From the very first line of the data to the line containing "COL = S.collection", retype everything exactly, leaving the pictures behind.

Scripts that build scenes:
>> begin
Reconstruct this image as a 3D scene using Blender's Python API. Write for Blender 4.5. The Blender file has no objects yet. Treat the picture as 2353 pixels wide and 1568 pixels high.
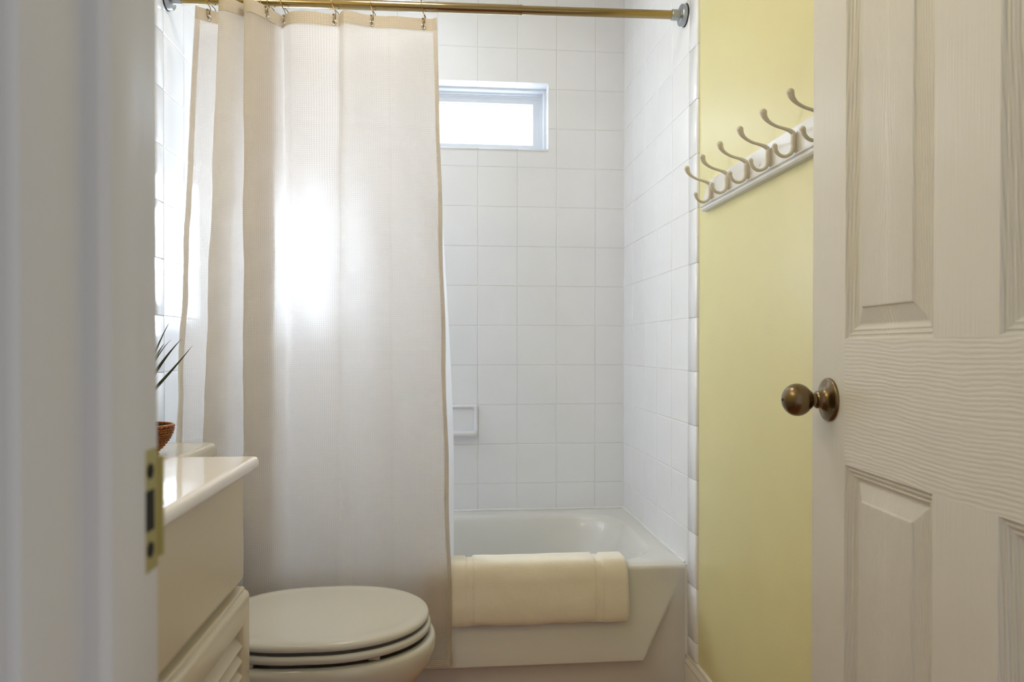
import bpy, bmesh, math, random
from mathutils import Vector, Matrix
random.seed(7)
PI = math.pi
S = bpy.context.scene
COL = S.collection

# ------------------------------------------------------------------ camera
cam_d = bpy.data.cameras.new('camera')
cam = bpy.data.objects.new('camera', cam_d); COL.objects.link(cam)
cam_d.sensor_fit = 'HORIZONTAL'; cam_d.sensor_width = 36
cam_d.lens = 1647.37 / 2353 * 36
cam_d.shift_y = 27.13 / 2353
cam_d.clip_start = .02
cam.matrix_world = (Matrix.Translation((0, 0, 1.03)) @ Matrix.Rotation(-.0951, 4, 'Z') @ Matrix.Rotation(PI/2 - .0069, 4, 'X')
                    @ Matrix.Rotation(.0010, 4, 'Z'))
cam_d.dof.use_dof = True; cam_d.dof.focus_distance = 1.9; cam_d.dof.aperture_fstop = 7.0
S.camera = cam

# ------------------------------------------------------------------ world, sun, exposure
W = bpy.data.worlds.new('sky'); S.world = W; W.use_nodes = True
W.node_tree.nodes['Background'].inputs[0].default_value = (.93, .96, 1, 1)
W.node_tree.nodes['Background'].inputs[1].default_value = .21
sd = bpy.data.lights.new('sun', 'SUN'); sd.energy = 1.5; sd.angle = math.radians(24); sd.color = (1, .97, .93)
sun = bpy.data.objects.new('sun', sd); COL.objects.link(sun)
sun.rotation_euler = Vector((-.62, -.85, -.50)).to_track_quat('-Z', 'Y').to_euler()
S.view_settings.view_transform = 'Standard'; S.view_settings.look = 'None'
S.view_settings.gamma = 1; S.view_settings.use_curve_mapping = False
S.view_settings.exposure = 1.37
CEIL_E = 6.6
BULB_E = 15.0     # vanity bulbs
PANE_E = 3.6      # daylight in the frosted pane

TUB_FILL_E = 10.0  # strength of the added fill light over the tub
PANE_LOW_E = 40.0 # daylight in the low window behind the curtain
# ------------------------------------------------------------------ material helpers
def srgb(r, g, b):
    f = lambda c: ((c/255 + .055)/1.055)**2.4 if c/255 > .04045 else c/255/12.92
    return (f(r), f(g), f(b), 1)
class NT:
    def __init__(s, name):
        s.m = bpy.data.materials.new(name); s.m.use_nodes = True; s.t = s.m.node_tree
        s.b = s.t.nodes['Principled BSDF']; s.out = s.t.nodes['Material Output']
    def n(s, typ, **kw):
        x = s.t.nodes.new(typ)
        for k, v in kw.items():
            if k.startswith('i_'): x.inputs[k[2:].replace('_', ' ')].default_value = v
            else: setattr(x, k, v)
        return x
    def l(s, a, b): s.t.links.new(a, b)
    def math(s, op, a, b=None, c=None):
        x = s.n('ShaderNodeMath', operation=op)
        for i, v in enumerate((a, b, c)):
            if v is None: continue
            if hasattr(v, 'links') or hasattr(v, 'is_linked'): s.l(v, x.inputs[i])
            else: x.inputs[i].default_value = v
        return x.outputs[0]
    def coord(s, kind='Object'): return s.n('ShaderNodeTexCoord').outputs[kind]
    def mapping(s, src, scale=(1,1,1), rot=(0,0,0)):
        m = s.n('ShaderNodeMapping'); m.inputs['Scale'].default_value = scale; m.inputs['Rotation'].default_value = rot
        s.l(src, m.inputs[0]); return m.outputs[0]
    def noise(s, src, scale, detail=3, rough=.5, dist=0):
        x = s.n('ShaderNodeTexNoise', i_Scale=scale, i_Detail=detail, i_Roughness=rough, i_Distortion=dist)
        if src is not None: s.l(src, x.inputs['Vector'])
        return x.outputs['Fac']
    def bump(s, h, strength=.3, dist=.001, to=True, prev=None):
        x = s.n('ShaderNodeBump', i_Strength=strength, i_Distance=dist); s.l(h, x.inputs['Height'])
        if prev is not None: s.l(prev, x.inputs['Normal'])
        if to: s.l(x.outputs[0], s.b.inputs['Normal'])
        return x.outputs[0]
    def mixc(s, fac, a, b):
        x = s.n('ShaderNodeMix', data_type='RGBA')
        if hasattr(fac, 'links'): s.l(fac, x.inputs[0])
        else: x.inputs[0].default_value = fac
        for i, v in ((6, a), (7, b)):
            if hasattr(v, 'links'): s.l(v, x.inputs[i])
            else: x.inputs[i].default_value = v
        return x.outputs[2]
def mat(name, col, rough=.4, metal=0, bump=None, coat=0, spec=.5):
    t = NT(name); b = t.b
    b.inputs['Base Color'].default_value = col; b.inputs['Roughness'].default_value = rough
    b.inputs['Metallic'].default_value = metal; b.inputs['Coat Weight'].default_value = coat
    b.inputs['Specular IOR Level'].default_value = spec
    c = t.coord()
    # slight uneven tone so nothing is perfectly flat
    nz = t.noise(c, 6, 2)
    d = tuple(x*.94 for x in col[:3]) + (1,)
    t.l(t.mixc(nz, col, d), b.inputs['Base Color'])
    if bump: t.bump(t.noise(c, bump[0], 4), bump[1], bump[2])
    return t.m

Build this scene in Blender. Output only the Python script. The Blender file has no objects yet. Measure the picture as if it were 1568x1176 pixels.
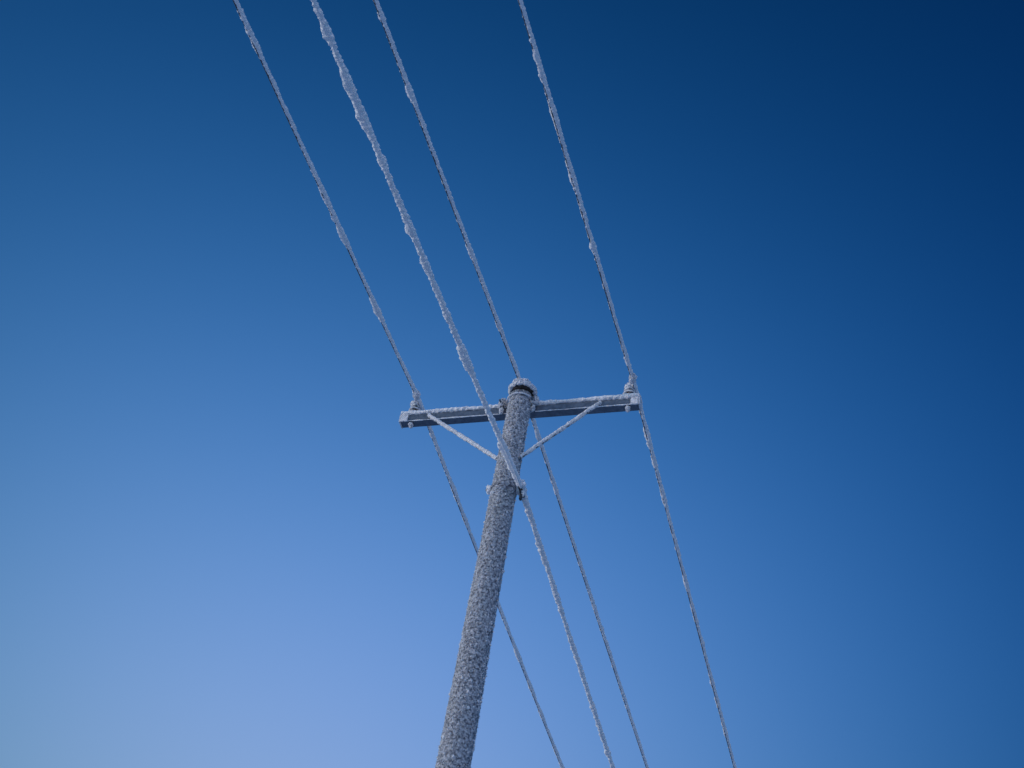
>> end
Written response:
Reconstruct this image as a 3D scene using Blender's Python API. Write for Blender 4.5. The Blender file has no objects yet. Treat the picture as 2353 pixels wide and 1568 pixels high.
import bpy, bmesh, math, random
from mathutils import Vector, Matrix
random.seed(7)
PI = math.pi
S = bpy.context.scene
COL = S.collection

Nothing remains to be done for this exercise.